### Provided information
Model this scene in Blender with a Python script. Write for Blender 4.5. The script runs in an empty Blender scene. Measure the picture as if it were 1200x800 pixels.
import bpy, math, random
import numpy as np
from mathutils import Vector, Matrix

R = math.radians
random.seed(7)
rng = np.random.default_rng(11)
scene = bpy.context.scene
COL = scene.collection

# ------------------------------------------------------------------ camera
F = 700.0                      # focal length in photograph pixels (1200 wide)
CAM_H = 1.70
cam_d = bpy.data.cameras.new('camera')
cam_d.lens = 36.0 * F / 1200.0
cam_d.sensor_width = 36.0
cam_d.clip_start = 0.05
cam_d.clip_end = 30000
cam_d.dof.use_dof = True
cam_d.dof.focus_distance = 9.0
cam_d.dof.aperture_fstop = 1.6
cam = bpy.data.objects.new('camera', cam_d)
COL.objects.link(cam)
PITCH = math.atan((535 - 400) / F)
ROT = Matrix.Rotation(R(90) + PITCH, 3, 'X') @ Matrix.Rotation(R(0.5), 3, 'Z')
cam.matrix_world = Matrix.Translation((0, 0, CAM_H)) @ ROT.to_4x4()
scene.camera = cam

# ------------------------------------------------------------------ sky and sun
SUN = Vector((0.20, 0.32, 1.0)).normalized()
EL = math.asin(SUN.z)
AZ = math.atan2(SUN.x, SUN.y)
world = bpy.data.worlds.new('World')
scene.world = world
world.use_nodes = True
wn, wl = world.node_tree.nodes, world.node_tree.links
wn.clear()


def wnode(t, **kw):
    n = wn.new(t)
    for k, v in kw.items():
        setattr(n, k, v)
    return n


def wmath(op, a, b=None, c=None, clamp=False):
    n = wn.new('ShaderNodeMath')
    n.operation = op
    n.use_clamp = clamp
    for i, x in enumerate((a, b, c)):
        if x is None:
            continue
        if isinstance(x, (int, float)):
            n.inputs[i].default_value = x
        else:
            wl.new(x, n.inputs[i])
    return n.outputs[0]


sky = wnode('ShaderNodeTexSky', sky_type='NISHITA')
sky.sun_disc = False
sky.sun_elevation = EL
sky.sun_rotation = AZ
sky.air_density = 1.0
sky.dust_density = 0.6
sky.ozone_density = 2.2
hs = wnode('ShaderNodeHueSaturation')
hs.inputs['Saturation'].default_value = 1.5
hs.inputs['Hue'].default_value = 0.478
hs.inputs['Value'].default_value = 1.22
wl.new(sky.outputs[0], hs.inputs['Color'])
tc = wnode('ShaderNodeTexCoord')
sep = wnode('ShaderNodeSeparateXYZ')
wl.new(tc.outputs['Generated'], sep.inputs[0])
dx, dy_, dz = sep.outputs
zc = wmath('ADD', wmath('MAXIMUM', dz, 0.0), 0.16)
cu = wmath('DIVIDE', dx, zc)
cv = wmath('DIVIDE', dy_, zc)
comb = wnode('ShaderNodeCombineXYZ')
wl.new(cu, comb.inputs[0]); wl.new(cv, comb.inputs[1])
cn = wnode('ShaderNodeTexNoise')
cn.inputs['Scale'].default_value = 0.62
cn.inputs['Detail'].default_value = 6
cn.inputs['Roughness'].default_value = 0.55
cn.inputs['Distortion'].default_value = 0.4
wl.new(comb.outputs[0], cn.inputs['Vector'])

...

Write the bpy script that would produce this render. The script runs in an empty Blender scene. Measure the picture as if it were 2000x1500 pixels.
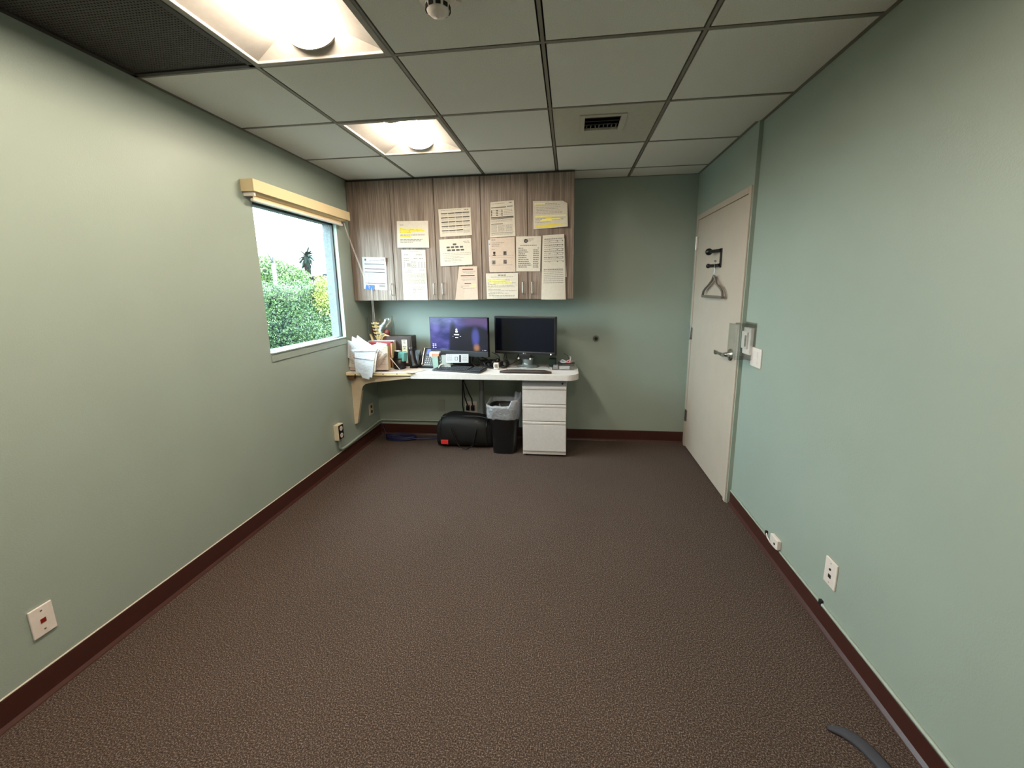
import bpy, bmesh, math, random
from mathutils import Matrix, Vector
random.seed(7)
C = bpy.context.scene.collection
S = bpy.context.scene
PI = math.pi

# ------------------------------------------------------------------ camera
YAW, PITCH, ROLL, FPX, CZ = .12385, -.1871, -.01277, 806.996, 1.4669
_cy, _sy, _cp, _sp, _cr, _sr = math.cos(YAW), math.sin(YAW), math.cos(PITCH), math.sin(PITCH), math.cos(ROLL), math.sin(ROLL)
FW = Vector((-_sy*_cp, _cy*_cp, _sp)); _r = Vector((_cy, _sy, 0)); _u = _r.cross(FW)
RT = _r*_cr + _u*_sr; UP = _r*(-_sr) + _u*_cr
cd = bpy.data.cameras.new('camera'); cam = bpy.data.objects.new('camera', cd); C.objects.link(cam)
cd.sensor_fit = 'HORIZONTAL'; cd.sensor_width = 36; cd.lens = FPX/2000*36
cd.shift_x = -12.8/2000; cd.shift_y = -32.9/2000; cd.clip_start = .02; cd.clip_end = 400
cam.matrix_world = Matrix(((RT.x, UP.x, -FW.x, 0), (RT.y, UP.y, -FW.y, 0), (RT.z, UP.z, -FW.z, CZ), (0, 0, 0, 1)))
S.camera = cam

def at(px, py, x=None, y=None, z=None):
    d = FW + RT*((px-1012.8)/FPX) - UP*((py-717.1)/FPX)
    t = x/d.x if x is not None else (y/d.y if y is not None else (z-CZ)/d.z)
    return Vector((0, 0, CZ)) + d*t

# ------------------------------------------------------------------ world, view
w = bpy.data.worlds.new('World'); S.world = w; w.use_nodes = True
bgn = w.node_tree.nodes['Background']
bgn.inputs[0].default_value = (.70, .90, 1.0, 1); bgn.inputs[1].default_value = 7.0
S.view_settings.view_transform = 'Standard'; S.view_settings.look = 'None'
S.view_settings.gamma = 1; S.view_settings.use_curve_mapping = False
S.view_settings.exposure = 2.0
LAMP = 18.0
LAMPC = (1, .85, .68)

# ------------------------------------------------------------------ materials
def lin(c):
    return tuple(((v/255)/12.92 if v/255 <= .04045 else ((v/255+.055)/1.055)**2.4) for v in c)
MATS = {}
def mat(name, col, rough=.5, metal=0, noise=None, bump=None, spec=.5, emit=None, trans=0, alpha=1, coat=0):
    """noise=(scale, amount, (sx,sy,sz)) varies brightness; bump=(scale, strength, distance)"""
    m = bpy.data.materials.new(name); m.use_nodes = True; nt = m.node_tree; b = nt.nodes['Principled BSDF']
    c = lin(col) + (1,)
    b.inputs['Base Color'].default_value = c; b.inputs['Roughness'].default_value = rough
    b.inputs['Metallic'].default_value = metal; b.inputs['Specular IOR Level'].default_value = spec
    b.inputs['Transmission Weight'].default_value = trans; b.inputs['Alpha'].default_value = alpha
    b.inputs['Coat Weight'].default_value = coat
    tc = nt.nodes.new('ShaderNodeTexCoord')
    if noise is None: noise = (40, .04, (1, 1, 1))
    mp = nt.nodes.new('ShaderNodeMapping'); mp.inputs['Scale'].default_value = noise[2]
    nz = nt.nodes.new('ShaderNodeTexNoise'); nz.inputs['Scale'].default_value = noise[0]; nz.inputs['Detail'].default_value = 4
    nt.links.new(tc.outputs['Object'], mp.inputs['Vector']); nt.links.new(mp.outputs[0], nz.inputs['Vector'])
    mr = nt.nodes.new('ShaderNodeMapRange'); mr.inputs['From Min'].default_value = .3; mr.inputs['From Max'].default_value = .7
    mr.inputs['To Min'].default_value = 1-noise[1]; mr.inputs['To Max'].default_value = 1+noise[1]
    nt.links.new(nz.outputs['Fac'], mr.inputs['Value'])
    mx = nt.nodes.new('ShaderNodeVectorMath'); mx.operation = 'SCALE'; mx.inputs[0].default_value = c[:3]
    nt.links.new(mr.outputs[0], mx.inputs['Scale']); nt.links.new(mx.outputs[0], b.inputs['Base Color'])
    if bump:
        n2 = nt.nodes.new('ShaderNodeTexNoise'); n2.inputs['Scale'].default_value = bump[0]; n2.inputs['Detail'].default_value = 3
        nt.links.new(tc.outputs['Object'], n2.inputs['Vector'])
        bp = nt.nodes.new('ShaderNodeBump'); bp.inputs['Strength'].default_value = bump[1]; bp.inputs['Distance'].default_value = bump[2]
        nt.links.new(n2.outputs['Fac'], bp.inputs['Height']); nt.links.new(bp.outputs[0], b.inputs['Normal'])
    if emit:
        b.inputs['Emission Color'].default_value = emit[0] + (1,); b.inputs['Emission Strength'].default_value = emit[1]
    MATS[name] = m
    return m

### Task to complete
Going down the listing above, begin printing at the line with "Model this scene" and finish with the line with "COL = scene.collection", exactly as they appear.

### Result of the exercise
Model this scene in Blender with a Python script. Write for Blender 4.5. The script runs in an empty Blender scene. Measure the picture as if it were 1200x800 pixels.
import bpy, math, random
import numpy as np
from mathutils import Vector, Matrix

R = math.radians
random.seed(7)
rng = np.random.default_rng(11)
scene = bpy.context.scene
COL = scene.collection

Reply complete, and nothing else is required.